Learning from big sister

March 18, 2017 11:45 pm | Updated March 19, 2017 08:15 am IST

Tech companions: Asha Kamle is one of the 1,400 Google ‘Saathis’ in Maharashtra.

Tech companions: Asha Kamle is one of the 1,400 Google ‘Saathis’ in Maharashtra.

Mumbai: The ‘ Tai ’ — literally sister in Marathi, and a respectful way of addressing an older woman — that the women of Supane refer to with much affection is Asha Kamle, 39, a Google ‘Saathi’.

The Internet giant’s Internet Saathi programme, launched in July 2015, and operational in 60,000 villages in ten States in India, targets rural women, who have been generally left out of the uptake of smartphone usage in India, and aims to deliver digital education to them. In Maharashtra, the programme covers 5,300 vilages, and Ms. Kamle is one of the 1,400 Saathis in the State. What this means, simplistically, is that she was given a smartphone and trained on how to use it and how to train others; she then passes the lessons on to other women in the area. Since November 2016, she has taught 4,000 women.

What is encouraging about the programme is that the learners then teach others who haven’t attended sessions by the Saathis. Shibani Gosain, one of the Dharma-Life Enterpreneurs who are a partner in on-ground project implementation, says, “In the village, everyone know each other, especially the women. It’s a close-knit community. So information is shared very fast.” Google India aims to monitor digital learning more closely and, in the future, increase smartphone literacy to facilitate an increased variety of application for rural women.

 

Roots in the village

“If you ask to take a photograph, I will say yes, because I trust you,” Ms.

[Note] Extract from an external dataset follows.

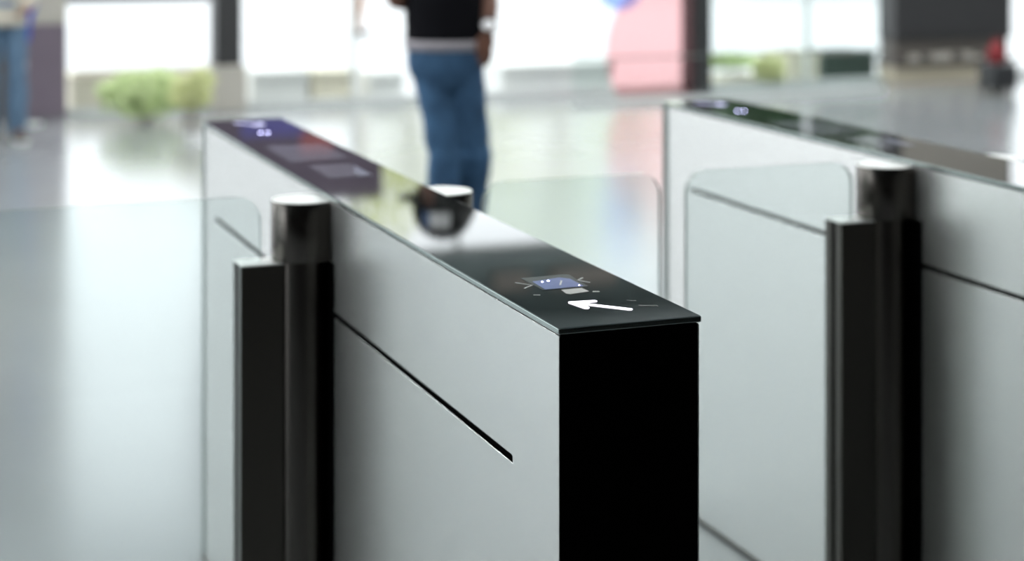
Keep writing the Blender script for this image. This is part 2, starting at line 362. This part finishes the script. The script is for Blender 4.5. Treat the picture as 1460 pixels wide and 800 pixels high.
def person(name, label, loc, rz, J, skinm, shirtm, legm, shoem=None, cap=False, watch=False, scale=1., face=(0,-1), bare_leg=False, hem=True, low=0., long_sleeve=False):
    t = empty(name, loc, rz); tag(t, label, 'person'); t.scale = (scale,)*3
    g = lambda k: Vector(J[k])
    fd = Vector((face[0], face[1], 0)).normalized(); sd_ = Vector((-fd.y, fd.x, 0)); fa = math.atan2(fd.y, fd.x)
    H = g('head'); up = Vector((0,0,1))
    # body
    bm = bmesh.new()
    loft(bm, [(g('pelvis')-up*.09, .10, .09), (g('pelvis'), .135, .095), (g('waist'), .12, .09), (g('waist')*.5+g('chest')*.5, .135, .1), (g('chest'), .15, .105), (g('neck')-up*.07, .12, .075), (g('neck')-up*.02, .06, .055)])
    tube(bm, [(g('neck')-up*.04, .056), (g('neck')*.5+H*.5-up*.03, .052), (H-up*.05, .05)])
    loft(bm, [(H+fd*k-up*(-dz), a, b) for dz, a, b, k in ((-.115,.03,.032,.045),(-.10,.055,.045,.03),(-.07,.078,.062,.012),(-.03,.09,.072,.002),(.02,.098,.077,-.004),(.06,.094,.074,-.008),(.09,.075,.06,-.01),(.11,.04,.034,-.012))], 28, fa)
    tube(bm, [(H+fd*.088+up*.01, .01), (H+fd*.11-up*.018, .014), (H+fd*.095-up*.028, .015)], 10)
    for s_ in (-1,1): tube(bm, [(H+sd_*s_*.076+up*.02, .012), (H+sd_*s_*.083, .014), (H+sd_*s_*.077-up*.025, .01)], 10)
    for s_ in 'lr':
        S_, E_, W_ = g('shoulder_'+s_), g('elbow_'+s_), g('wrist_'+s_)
        tube(bm, [(g('chest')*.5+S_*.5+up*.02, .075), (S_, .062), (S_*.5+E_*.5, .05), (E_, .041)]); tube(bm, [(E_, .041), (E_*.7+W_*.3, .043), (E_*.35+W_*.65, .034), (W_, .027)])
        hand(bm, W_, g('hand_'+s_)-W_, J.get('thumb_'+s_, (0,-1,0)))
        Hp, K_, A_ = g('hip_'+s_), g('knee_'+s_), g('ankle_'+s_); toe = g('toe_'+s_)
        tube(bm, [(Hp, .074), (Hp*.5+K_*.5, .062), (K_, .055)]); tube(bm, [(K_, .055), (K_*.68+A_*.32, .057), (K_*.3+A_*.7, .042), (A_, .037)])
        tube(bm, [(A_-up*.01, .036), ((A_+toe)/2-up*.012, .032), (toe, .024)])
    merged('body', bm, skinm, t, .0075, 2)
    # shirt
    bm = bmesh.new()
    loft(bm, [(g('waist')-up*(.08+low), .167, .128), (g('waist')-up*.03, .162, .123), (g('waist')*.5+g('chest')*.5, .16, .12), (g('chest'), .17, .125), (g('chest')*.4+g('neck')*.6, .165, .105), (g('neck')-up*.045, .10, .075), (g('neck')-up*.01, .064, .06)])
    for s_ in 'lr':
        S_, E_, W_ = g('shoulder_'+s_), g('elbow_'+s_), g('wrist_'+s_)
        tube(bm, [(g('chest')*.5+S_*.5+up*.02, .085), (S_, .075), (S_*.45+E_*.55, .062)])
        if long_sleeve: tube(bm, [(S_*.45+E_*.55, .062), (E_, .055), (W_, .042)])
    merged('shirt', bm, shirtm, t, .012, 3, .012)
    if hem:
        bm = bmesh.new(); loft(bm, [(g('waist')-up*.115, .166, .128), (g('waist')-up*.075, .168, .131)])
        link('undershirt_hem', bm, M_hem, t, smooth=True)
    # trousers
    bm = bmesh.new()
    loft(bm, [(g('pelvis')-up*.12, .10, .10), (g('pelvis')-up*.06, .15, .12), (g('pelvis'), .162, .128), (g('pelvis')+up*.05, .158, .122)])
    for s_ in 'lr':
        Hp, K_, A_ = g('hip_'+s_), g('knee_'+s_), g('ankle_'+s_)
        tube(bm, [(Hp, .09), (Hp*.5+K_*.5, .079), (Hp*.2+K_*.8, .074)])
        if not bare_leg: tube(bm, [(Hp*.2+K_*.8, .074), (K_, .072), (K_*.5+A_*.5, .074), (A_, .068)])
    merged('shorts' if bare_leg else 'trousers', bm, legm, t, .012, 2, .022)
    # shoes
    for s in 'lr':
        an, toe = g('ankle_'+s), g('toe_'+s); v = (toe-an); v.z = 0; ang = math.atan2(v.y, v.x)
        out = [(-.075,-.03),(-.085,0),(-.075,.03),(0,.04),(.1,.048),(.16,.042),(.19,.018),(.195,0),(.19,-.018),(.16,-.042),(.1,-.048),(0,-.04)]
        bm = bmesh.new(); rings = []
        for z, k in ((0.0,1.0),(.02,1.02),(.022,.97),(.05,.92),(.075,.7)):
            sx = 1 if z < .05 else (.9 if z < .06 else .55)
            rings.append([bm.verts.new((x*sx*k if x > 0 else x*k, y*k, z)) for x, y in out])
        for A, Bb in zip(rings, rings[1:]):
            for i in range(len(A)): 
                f = bm.faces.new((A[i], A[(i+1)%len(A)], Bb[(i+1)%len(A)], Bb[i])); f.material_index = 1 if A is rings[0] else 0
        bm.faces.new(rings[0][::-1]); bm.faces.new(rings[-1])
        bmesh.ops.rotate(bm, matrix=Matrix.Rotation(ang,3,'Z'), verts=bm.verts[:]); bmesh.ops.translate(bm, vec=(an.x, an.y, 0), verts=bm.verts[:])
        link('shoe', bm, [shoem or M_shoe, M_sole], t, smooth=True)
    # head details
    def ell(c, r, sc, m, nm, cut=None, par=t):
        bm = bmesh.new(); bmesh.ops.create_uvsphere(bm, u_segments=24, v_segments=16, radius=1)
        if cut is not None: bmesh.ops.delete(bm, geom=[v for v in bm.verts if v.co.z < cut], context='VERTS')
        bmesh.ops.scale(bm, vec=[r*k for k in sc], verts=bm.verts[:]); bmesh.ops.rotate(bm, matrix=Matrix.Rotation(math.atan2(fd.y,fd.x),3,'Z'), verts=bm.verts[:])
        bmesh.ops.translate(bm, vec=c, verts=bm.verts[:]); return link(nm, bm, m, par, smooth=True)
    for s in (-1,1): ell(H+fd*.088+sd_*s*.032+Vector((0,0,.015)), .011, (.6,1,1), M_eye, 'eye')
    ell(H+fd*.09+Vector((0,0,-.055)), .024, (.4,1,.3), M_lip, 'mouth')
    ell(H-fd*.052+Vector((0,0,.005)), .1, (.98,1.03,1.3), M_hair, 'hair', -.9)
    if cap:
        c = ell(H+Vector((0,0,.06)), .124, (1.0,.98,.98), M_cap_b, 'cap', -.3)
        # brim: a curved tongue in front of the crown
        bm = bmesh.new(); R = []
        for i in range(13):
            a = -1.0+2.0*i/12
            for_ = [(.108*cos(a), .108*sin(a), .035), ((.115+.095*cos(a*.9))*cos(a*.8), .1*sin(a), .018-.02*a*a)]
            R.append([bm.verts.new(H+fd*x+sd_*y+Vector((0,0,z+dz))) for dz in (0,.006) for x,y,z in for_])
        for A, Bb in zip(R, R[1:]):
            for i0, i1 in ((0,1),(1,3),(3,2),(2,0)): bm.faces.new((A[i0],A[i1],Bb[i1],Bb[i0]))
        bm.faces.new((R[0][0],R[0][1],R[0][3],R[0][2])); bm.faces.new((R[-1][0],R[-1][1],R[-1][3],R[-1][2]))
        link('brim', bm, M_cap_b, c)
        # two-tone panel on the side of the crown
        for nm, m, a0, a1 in (('white_panel', M_cap_w, -1.98, -1.3), ('blue_panel', M_cap_bl, -2.25, -1.98)):
            bm = bmesh.new(); G = []
            for i in range(9):
                a = a0+(a1-a0)*i/8; row = []
                for j in range(6):
                    e = -.08+.5*j/5; row.append(bm.verts.new(H+Vector((.1275*cos(e)*cos(a), .1275*cos(e)*sin(a), .06+.125*sin(e)))))
                G.append(row)
            for A, Bb in zip(G, G[1:]):
                for j in range(5): bm.faces.new((A[j],A[j+1],Bb[j+1],Bb[j]))
            link(nm, bm, m, c, smooth=True)
    if watch:
        wv, ev = g('wrist_r'), g('elbow_r'); ax = (ev-wv).normalized(); p = wv+ax*.03
        bm = lathe([(.036,-.012),(.038,0),(.036,.012)], 0, 0, 24); lathe([(0,.0),(.001,.0)],0,0,8,bm)
        q = ax.to_track_quat('Z','Y').to_matrix()
        bmesh.ops.rotate(bm, matrix=q, verts=bm.verts[:]); bmesh.ops.translate(bm, vec=p, verts=bm.verts[:])
        wt = link('watch', bm, M_shoe, t, smooth=True)
        bm = lathe([(0,-.004),(.026,-.004),(.028,0),(.026,.006),(0,.007)], 0, 0, 24)
        bmesh.ops.rotate(bm, matrix=Vector((0,-1,.9)).normalized().to_track_quat('Z','Y').to_matrix(), verts=bm.verts[:])
        bmesh.ops.translate(bm, vec=p+Vector((0,-.041,0)), verts=bm.verts[:]); link('watch_face', bm, M_watch, wt, smooth=True)
    return t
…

Kamle says. “But until recently, most of us would say, ‘why are you taking my photograph? What will you do with it? Why should we trust you?’” She says that while the women she has taught are often the only ones in their families who know how to use handheld Internet technology, there is initial reluctance to learn. She says that she herself is an example of that. When she was approached to be a trainer, she declined. Her husband had recently passed away, and she was in no state, she says, to be able to do anything. She started the Saathi training two or three times, but never for more than a day, before she was convinced that the work she would do would help other women. “It took me two months to learn how to use mobile phones with Internet. I’m just starting to understand now and even now there is so much I don’t understand. I want to learn much more.”

Her training, and training others, has, to an extent, helped her deal with loneliness after her husband’s death. Her stature in the community has helped her with her work. “I am familiar with most families in Supane and in surrounding areas, and no man has come up to me and said his wife should not be allowed to learn.” All the same, she says, the technology isn’t as easy as it looks: “Our fingers do not go from down to up easily on the phone, to unlock it. I know it sounds silly, but it takes us three or four attempts. Even now, the finger swipe is not easy.”

Finding the connect

A typical class Asha Kamle conducts will involve her opening the browser on her phone and demonstrating, for example, how to search for chicken curry recipes videos on YouTube. The women she teaches enjoy learning about new recipes, and that helps them transition into believing that new learning is always possible. Another way to break through is to demonstrate how much of a role the Internet could play for their children, she says. “Many mothers ask me to download essays and short-form compositions onto my phone so their children can learn. Children all hate writing essays so much!”

The connect with children is also something she understands from experience. Her only daughter, Akshara, is 18, and is already very comfortable with smartphones, as younger people tend to be. When Akshara is away in Satara, where she is studying computer operations, Ms. Kamle says, her phone is a reassuring connection. “I would like to know who she is with, where, when she will return. It gives me peace of mind.”

Disclosure:  The Hindu  visited Supane on invitation from Google India, which also bore expenses for the trip.